Accounts Receivable vs Accounts Payable

I've all but scrapped liabilities in favor of keeping credit/debt accounts unified under Assets:Accounts Receivable. This is because most of my payables and receivables are with humans (like my roommate), with whom I go into and out of credit/debt status as we share expenses and square up. Thus, it's not uncommon for my Receivables to be in the red, indicating that I owe money on the account, instead of being owed money on it. I do still maintain a select few Liability accounts, but as a general rule, humans get accounts under Assets:Accounts Receivable, while businesses and other such entities get accounts in Liabilities.

Budgeting

My budgeting system is hugely complex. While GnuCash itself does have an adequate budgeting system for projecting expenses, it's not satisfactory to me in a number of ways:

  • Most importantly, it doesn't have any mechanism for envelop budgeting. In other words, the budget is static, based only on income assumptions made when the budget is made. What I wanted was an envelop budgeting system, where I could allocate new funds to an account and then deduct expenses from that account, giving me a realistic view of my current status given my real income and expenses. (For example, if I get a paycheck for $2,000, I can divide that $2,000 into various budget accounts until it's all used up. I might put $400 of it into a "rent" account, then when I pay rent, I deduct it from that same account, so I know where I'm at.)
  • Second, the built-in budgeting system only captures what you're going to spend your money on, not why you're going to spend it. This is because it's linked to expense categories, which are supposed to describe the "what" and not the "why".
  • Finally, I wanted something with a little bit less structure. Since the built-in budgeting was directly linked to your actual accounts, it wasn't easy to capture exactly what I wanted to capture.

So in an attempt to solve these problems, I created a parallel chart of accounts under the Budgets super-account. These budget accounts balance into a hidden account called Budgets:Budgeted Cash. Since my budget is not necessarily linked directly to income (i.e., I can arbitrarily allocate funds from savings or from loans or whatever, whever I want), this extra account allows me to maintain arbitrary budget amounts, and it allows me to create scheduled transactions that allocate funds regularly based on the amount that I want to be spending each month, independent of my actual income.

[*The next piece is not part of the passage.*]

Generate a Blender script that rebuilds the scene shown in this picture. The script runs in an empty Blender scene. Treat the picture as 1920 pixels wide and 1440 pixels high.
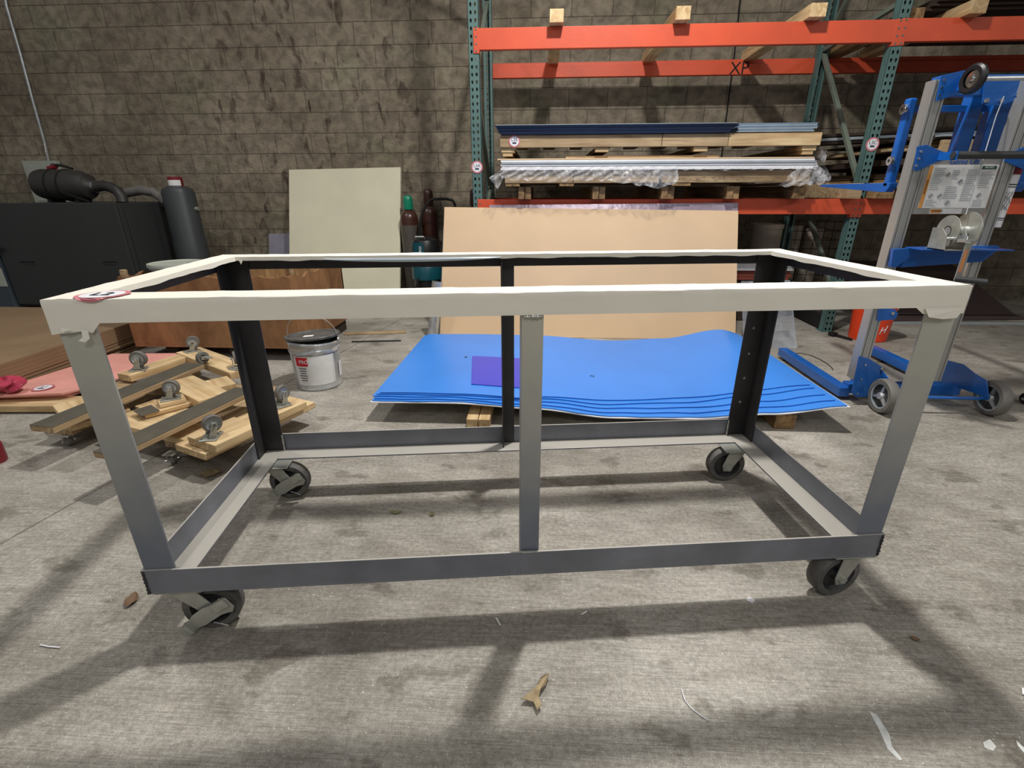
import bpy, bmesh, math, random
from mathutils import Vector, Matrix
rnd = random.Random(7)
S = bpy.context.scene
COL = S.collection

# ------------------------------------------------------------------ camera
CAM_C = Vector((1.00371, -0.91424, 1.134))
CAM_R = Vector((0.998340, 0.057600, -0.002600)); CAM_F = Vector((-0.054, 0.9285, -0.3675))
_pi, _ya, _ro = -0.3778, 0.0675, -0.0026
_T = math.radians(7.2)
def _cam_axes():
    c, s = math.cos(_ya), math.sin(_ya)
    fw = Vector((s*math.cos(_pi), c*math.cos(_pi), math.sin(_pi))); rt = Vector((c, -s, 0)); up = rt.cross(fw)
    r2 = rt*math.cos(_ro)+up*math.sin(_ro); u2 = up*math.cos(_ro)-rt*math.sin(_ro)
    M = Matrix.Rotation(_T, 3, 'Z')
    return M@r2, M@u2, M@fw, M@Vector((.8812, -1.0328, 1.134))
CAM_R, CAM_U, CAM_F, CAM_C = _cam_axes()
FPX = 907.9
cd = bpy.data.cameras.new('camera'); cam = bpy.data.objects.new('camera', cd); COL.objects.link(cam)
cd.sensor_width = 36; cd.lens = FPX/1920*36; cd.clip_start = .02; cd.clip_end = 60
m = Matrix((CAM_R, CAM_U, -CAM_F)).transposed().to_4x4(); m.translation = CAM_C
cam.matrix_world = m
S.camera = cam

# ------------------------------------------------------------------ light, world, exposure
S.view_settings.view_transform = 'Standard'; S.view_settings.look = 'None'
S.view_settings.gamma = 1; S.view_settings.use_curve_mapping = False
S.view_settings.exposure = 0.0
w = bpy.data.worlds.new('world'); S.world = w; w.use_nodes = True
w.node_tree.nodes['Background'].inputs[0].default_value = (.95, .97, 1, 1)
w.node_tree.nodes['Background'].inputs[1].default_value = .17
def lamp(name, loc, power, size, target=None, color=(1, .975, .94)):
    ld = bpy.data.lights.new(name, 'AREA'); ld.shape = 'DISK'; ld.size = size; ld.energy = power; ld.color = color
    o = bpy.data.objects.new(name, ld); COL.objects.link(o); o.location = loc
    d = Vector(target)-Vector(loc) if target else Vector((0, 0, -1))
    o.rotation_euler = d.to_track_quat('-Z', 'Y').to_euler()
    return o
lamp('high_bay_or_fill_light', (1.45, 1.45, 3.9), 155, .22)
lamp('high_bay_or_fill_light', (-2.0, 1.6, 4.5), 58, .4)
lamp('high_bay_or_fill_light', (1.9, -3.4, 4.3), 82, .9)  # unseen fill lamp, added to light the front faces of the cart
lamp('high_bay_or_fill_light', (-2.5, -4.5, 4.3), 50, .9)  # second unseen fill lamp added behind the camera
lamp('high_bay_or_fill_light', (6.2, -1.6, 4.3), 60, .6)

# ------------------------------------------------------------------ helpers
def V(*a): return Vector(a)
def at(u, v, axis, val):
    d = CAM_R*((u-960)/FPX)-CAM_U*((v-720)/FPX)+CAM_F
    t = (val-CAM_C[axis])/d[axis]
    return CAM_C+d*t
def aty(u, v, y): return at(u, v, 1, y)
def atx(u, v, x): return at(u, v, 0, x)
def atz(u, v, z=0.): return at(u, v, 2, z)

class MB:
    def __init__(s): s.v = []; s.f = []; s.uv = None
    def add(s, vs, fs):
        b = len(s.v); s.v += [Vector(x) for x in vs]; s.f += [tuple(i+b for i in f) for f in fs]; return s
    def vec(s, o, a, b, c):
        o, a, b, c = map(Vector, (o, a, b, c))
        if a.cross(b).dot(c) < 0: a, b = b, a
        vs = [o, o+a, o+a+b, o+b, o+c, o+a+c, o+a+b+c, o+b+c]
        return s.add(vs, [(0, 3, 2, 1), (4, 5, 6, 7), (0, 1, 5, 4), (1, 2, 6, 5), (2, 3, 7, 6), (3, 0, 4, 7)])
    def box(s, x0, x1, y0, y1, z0, z1):
        return s.vec((x0, y0, z0), (x1-x0, 0, 0), (0, y1-y0, 0), (0, 0, z1-z0))
    def bar(s, p, q, w, h, up=(0, 0, 1)):
        p, q = Vector(p), Vector(q); d = (q-p).normalized(); sd = d.cross(Vector(up)).normalized(); u = sd.cross(d)
        return s.vec(p-sd*w/2-u*h/2, q-p, sd*w, u*h)
    def prism(s, pts, n):
        n = Vector(n); pts = [Vector(p) for p in pts]; k = len(pts)
        a = Vector((0, 0, 0))
        for i in range(k): a += pts[i].cross(pts[(i+1) % k])
        if a.dot(n) > 0: pts = pts[::-1]
        vs = pts+[p+n for p in pts]
        fs = [tuple(range(k)), tuple(range(2*k-1, k-1, -1))]+[(i, i+k, (i+1) % k+k, (i+1) % k) for i in range(k)]
        return s.add(vs, fs)
    def lathe(s, prof, c=(0, 0, 0), ax=(0, 0, 1), n=32, ref=None):
        ax = Vector(ax).normalized(); c = Vector(c)
        r = Vector(ref) if ref else (Vector((1, 0, 0)) if abs(ax.x) < .9 else Vector((0, 1, 0)))
        e1 = (r-ax*r.dot(ax)).normalized(); e2 = ax.cross(e1)
        vs = []; fs = []; idx = []
        for (rr, h) in prof:
            if rr <= 1e-6: idx.append([len(vs)]*n); vs.append(c+ax*h)
            else:
                idx.append(list(range(len(vs), len(vs)+n)))
                vs += [c+ax*h+(e1*math.cos(2*math.pi*i/n)+e2*math.sin(2*math.pi*i/n))*rr for i in range(n)]
        for a, b in zip(idx, idx[1:]):
            for i in range(n):
                j = (i+1) % n; f = []
                for q in (a[i], a[j], b[j], b[i]):
                    if q not in f: f.append(q)
                if len(f) > 2: fs.append(tuple(f))
        return s.add(vs, fs)
    def cyl(s, p, q, r, n=20, r2=None):
        p, q = Vector(p), Vector(q); L = (q-p).length; r2 = r if r2 is None else r2
        return s.lathe([(0, 0), (r, 0), (r2, L), (0, L)], p, q-p, n)
    def tube(s, pts, r, n=8, cap=True):
        pts = [Vector(p) for p in pts]; vs = []; fs = []; prev = None
        for i, p in enumerate(pts):
            d = (pts[min(i+1, len(pts)-1)]-pts[max(i-1, 0)]).normalized()
            if prev is None:
                a = Vector((0, 0, 1)) if abs(d.z) < .9 else Vector((1, 0, 0)); e1 = d.cross(a).normalized()
            else: e1 = (prev-d*prev.dot(d)).normalized()
            prev = e1; e2 = d.cross(e1)
            rr = r(i/(len(pts)-1)) if callable(r) else r
            vs += [p+(e1*math.cos(2*math.pi*k/n)+e2*math.sin(2*math.pi*k/n))*rr for k in range(n)]
        for i in range(len(pts)-1):
            for k in range(n):
                fs.append((i*n+k, i*n+(k+1) % n, (i+1)*n+(k+1) % n, (i+1)*n+k))
        if cap: fs.append(tuple(range(n-1, -1, -1))); fs.append(tuple(range((len(pts)-1)*n, len(pts)*n)))
        return s.add(vs, fs)
    def angle(s, p, L, a, b, t):
        """angle iron: corner edge from p along L, legs a and b (vectors), thickness t, both legs share the corner"""
        p, L, a, b = map(Vector, (p, L, a, b)); an, bn = a.normalized(), b.normalized()
        s.vec(p, L, a, bn*t); s.vec(p+bn*t, L, an*t, b-bn*t); return s
    def grid(s, fn, nu, nv):
        vs = [fn(i/nu, j/nv) for i in range(nu+1) for j in range(nv+1)]
        fs = [(i*(nv+1)+j, (i+1)*(nv+1)+j, (i+1)*(nv+1)+j+1, i*(nv+1)+j+1) for i in range(nu) for j in range(nv)]
        return s.add(vs, fs)
    def build(s, name, mat, parent=None, bevel=0, smooth=False, solid=0, label=None, seg=2, sub=0):
        me = bpy.data.meshes.new(name); me.from_pydata([tuple(v) for v in s.v], [], s.f)
        bm = bmesh.new(); bm.from_mesh(me); bmesh.ops.recalc_face_normals(bm, faces=bm.faces); bm.to_mesh(me); bm.free()
        me.materials.append(mat)
        o = bpy.data.objects.new(name, me); COL.objects.link(o)
        if parent: o.parent = parent
        if smooth:
            for p in me.polygons: p.use_smooth = True
            me.set_sharp_from_angle(angle=math.radians(38))
        if solid:
            d = o.modifiers.new('solid', 'SOLIDIFY'); d.thickness = solid; d.offset = 0
        if sub:
            d = o.modifiers.new('sub', 'SUBSURF'); d.levels = sub; d.render_levels = sub
        if bevel:
            d = o.modifiers.new('bevel', 'BEVEL'); d.width = bevel; d.segments = seg; d.limit_method = 'ANGLE'; d.angle_limit = math.radians(40)
        if label: o['label'] = label
        return o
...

As a result of all this, I'm actually able to maintain a set of budget accounts that capture why I'm spending the money that I spend, even when that money bypasses my expense accounts completely. For example, I might buy a new seat for my bike. In my world, this is technically an investment in an asset, so if I ran an expense report, the new seat wouldn't be captured as an expense (because it's registered against the asset account that represents my bike, which, I know, is way more specific than most people would go). But I still spent the money, and I want to know how much money I spend and why. So when I register the transfer of money from my bank account into the asset account for my bike, I also register a parallel transfer from my Budgets:Personal Budget:Life Overhead:Transportation account back to Budgets:Budgeted Cash.

In some not too distant future, when I start working on my PHP GnuCash library, I'll be able to create reports from this that show a breakdown of why I spent my money (e.g., was this a personal expense? was it just overhead from living? was it charity? etc...) and—importantly—what the money was actually spent on, within each of those "why" categories. For example, I'll be able to show that, say, 30% of my expenditures are personal in nature, and of those personal expenses, 40% are food from a restaurant when I go on dates, 20% are gas expenses for road trips, and 40% are airfare and hostels for vacations, etc.

Extra Information

I've recently adopted a sort of tagging system that I use to capture extraneous information on splits. Much of this is for forward compatibility, for when I finally create an interface that will formalize and display this extra data. For now, though, it just tends to clutter my splits. My system is the following:

  • I use parentheses to capture which budget categories a split belongs to. This is in case I have a complex receipt that involves items across multiple budgets. For example, I might go to the grocery store and buy both toilet paper and tomatoes. The tomatoes come out of my food budget, while the toilet paper comes out of my personal hygiene budget. While this is captured directly in the system as extra budget splits after the expense splits, the system cannot know if it was the toilet paper or the tomatoes that represent the food expense. Thus, I add the budget in parentheses (e.g., (Budgets:Personal Budget:Life Overhead:Food:Food In)) after the description in the split to indicate which budget it came from. If it came from multiple budgets, I separate them with a pipe (|) character. If they're split unevenly, I add the amount in decimal or percentage after each budget account by adding a pound (#) sign.
  • I use square brackets ([]) to indicate quantities. If no unit is specified, the quantity is assumed to be pieces.
  • I use curly brackets ({}) to indicate tags. Tags are formulated the same way as accounts (with a colon (:) to indicate hierarchy), and multiple tags are separated by a pipe (|) character.

The Future

I'm really excited to have all these details finally available. It did actually take a considerable amount of time to set this all up, and I hope someday to be able to offer others the benefit of detailed data systems without all the hassel of setting them up. My goal is eventually to create a unified public data platform, for which the first pieces of data will be financial. As trivial as it may be, I dream of being able to find out what the average price per pound of tomatoes is in Florida vs Illinois, purchased from Mariano's vs purchased from Jewel, oranic vs normal.

For now, though, I cannot but offer my own raw data for anyone who wishes to interpret it. It's still important to me to offer my finances file, if only symbolically, because I still feel strongly about what our finances say about our lives. But for anyone who's actually crazy enough to be as interested in this stuff as I am, you'll have to wait a bit before it's actually easy to consume :).